Problem requirements | Copy out the listing in full, exactly as written, but not its pictures.

Recorded data |
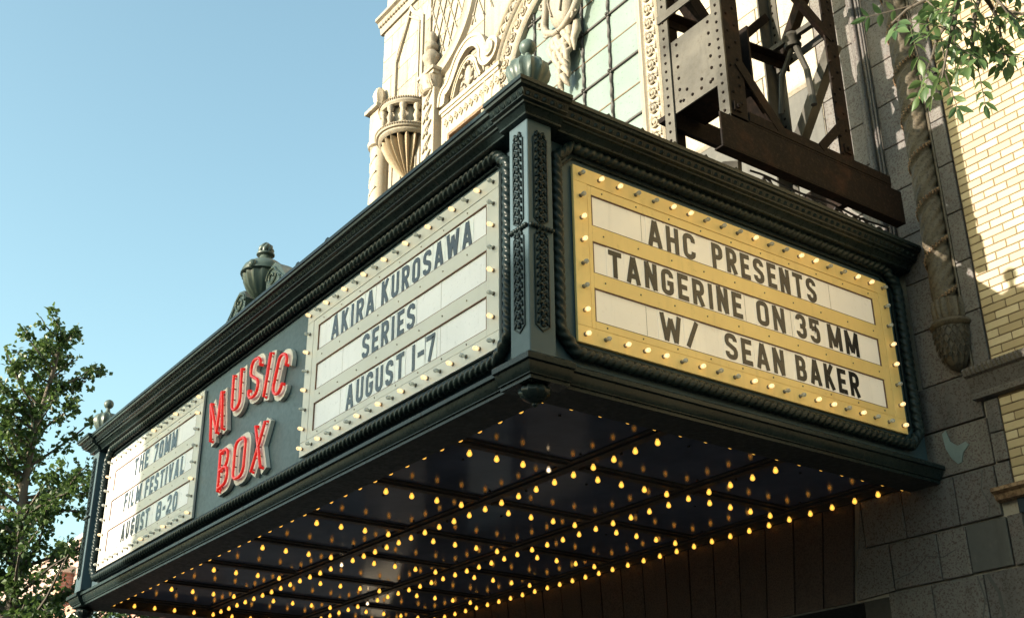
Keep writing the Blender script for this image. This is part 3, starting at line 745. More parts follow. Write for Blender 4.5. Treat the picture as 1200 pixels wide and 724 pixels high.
# solid wall behind (with the arch opening)
m = MB(); Y0, Y1 = YF+.14, YF+3
ro = 5.5; TOP = 58
m.box(-37.7, ACX-ro, Y0, Y1, .9, TOP); m.box(ACX+ro, 3.86, Y0, Y1, -3.35, TOP)
n = 40
for i in range(n):
    xa = ACX-ro+2*ro*i/n; xb = ACX-ro+2*ro*(i+1)/n
    za = zc+math.sqrt(max(0, ro*ro-(xa-ACX)**2)); zb = zc+math.sqrt(max(0, ro*ro-(xb-ACX)**2))
    m.add([(xa, Y0, za), (xb, Y0, zb), (xb, Y0, TOP), (xa, Y0, TOP), (xa, Y1, za), (xb, Y1, zb), (xb, Y1, TOP), (xa, Y1, TOP)], [(0, 1, 2, 3), (7, 6, 5, 4), (0, 4, 5, 1), (3, 2, 6, 7)])
m.box(ACX-ro, ACX+ro, Y0, Y1, .9, 9); m.box(-37.7, ACX+ro-.01, Y0, Y1, -3.35, .9)
m.build('wall', 'terra', fc)
m = MB(); m.box(3.2, 3.86, Y0, Y1, -GZ, -3.36); m.box(-37.7, -37, Y0, Y1, -GZ, -3.36); m.box(-2.4, 3.2, Y0, Y1, -GZ, -3.36); m.box(-37, -31, Y0, Y1, -GZ, -3.36); m.box(-31, -2.4, YF+6, YF+6.4, -GZ, -3.3); m.box(-31, -2.4, YF+.3, YF+6.4, -3.36, -3.2)
m.build('entrance', 'dark', fc)
def blocks(x0, x1, zs, wd, mat, y0=None, y1=None, off=.0, jig=.0, name='stone_block', g=.018, xsplit=None):
    y0 = YF if y0 is None else y0; y1 = YF+.16 if y1 is None else y1
    for r in range(len(zs)-1):
        za, zb = sorted((zs[r], zs[r+1]))
        if xsplit: xs = xsplit[r % len(xsplit)]
        else:
            xs = [x0]; x = x0+(wd*.5 if r % 2 else wd)+off
            while x < x1-.25*wd: xs.append(x); x += wd
            xs.append(x1)
        for i in range(len(xs)-1):
            j = random.uniform(-jig, jig)
            m = MB(); m.box(xs[i]+g, xs[i+1]-g, y0+j, y1, za+g, zb-g, bev=.02); m.build(name, mat, fc)
def zr(a, b, s): 
    out = [a]
    while out[-1]+s < b: out.append(out[-1]+s)
    out.append(b); return out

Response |
Keep writing the Blender script for this image. This is part 3, starting at line 745. More parts follow. Write for Blender 4.5. Treat the picture as 1200 pixels wide and 724 pixels high.
# solid wall behind (with the arch opening)
m = MB(); Y0, Y1 = YF+.14, YF+3
ro = 5.5; TOP = 58
m.box(-37.7, ACX-ro, Y0, Y1, .9, TOP); m.box(ACX+ro, 3.86, Y0, Y1, -3.35, TOP)
n = 40
for i in range(n):
    xa = ACX-ro+2*ro*i/n; xb = ACX-ro+2*ro*(i+1)/n
    za = zc+math.sqrt(max(0, ro*ro-(xa-ACX)**2)); zb = zc+math.sqrt(max(0, ro*ro-(xb-ACX)**2))
    m.add([(xa, Y0, za), (xb, Y0, zb), (xb, Y0, TOP), (xa, Y0, TOP), (xa, Y1, za), (xb, Y1, zb), (xb, Y1, TOP), (xa, Y1, TOP)], [(0, 1, 2, 3), (7, 6, 5, 4), (0, 4, 5, 1), (3, 2, 6, 7)])
m.box(ACX-ro, ACX+ro, Y0, Y1, .9, 9); m.box(-37.7, ACX+ro-.01, Y0, Y1, -3.35, .9)
m.build('wall', 'terra', fc)
m = MB(); m.box(3.2, 3.86, Y0, Y1, -GZ, -3.36); m.box(-37.7, -37, Y0, Y1, -GZ, -3.36); m.box(-2.4, 3.2, Y0, Y1, -GZ, -3.36); m.box(-37, -31, Y0, Y1, -GZ, -3.36); m.box(-31, -2.4, YF+6, YF+6.4, -GZ, -3.3); m.box(-31, -2.4, YF+.3, YF+6.4, -3.36, -3.2)
m.build('entrance', 'dark', fc)
def blocks(x0, x1, zs, wd, mat, y0=None, y1=None, off=.0, jig=.0, name='stone_block', g=.018, xsplit=None):
    y0 = YF if y0 is None else y0; y1 = YF+.16 if y1 is None else y1
    for r in range(len(zs)-1):
        za, zb = sorted((zs[r], zs[r+1]))
        if xsplit: xs = xsplit[r % len(xsplit)]
        else:
            xs = [x0]; x = x0+(wd*.5 if r % 2 else wd)+off
            while x < x1-.25*wd: xs.append(x); x += wd
            xs.append(x1)
        for i in range(len(xs)-1):
            j = random.uniform(-jig, jig)
            m = MB(); m.box(xs[i]+g, xs[i+1]-g, y0+j, y1, za+g, zb-g, bev=.02); m.build(name, mat, fc)
def zr(a, b, s): 
    out = [a]
    while out[-1]+s < b: out.append(out[-1]+s)
    out.append(b); return out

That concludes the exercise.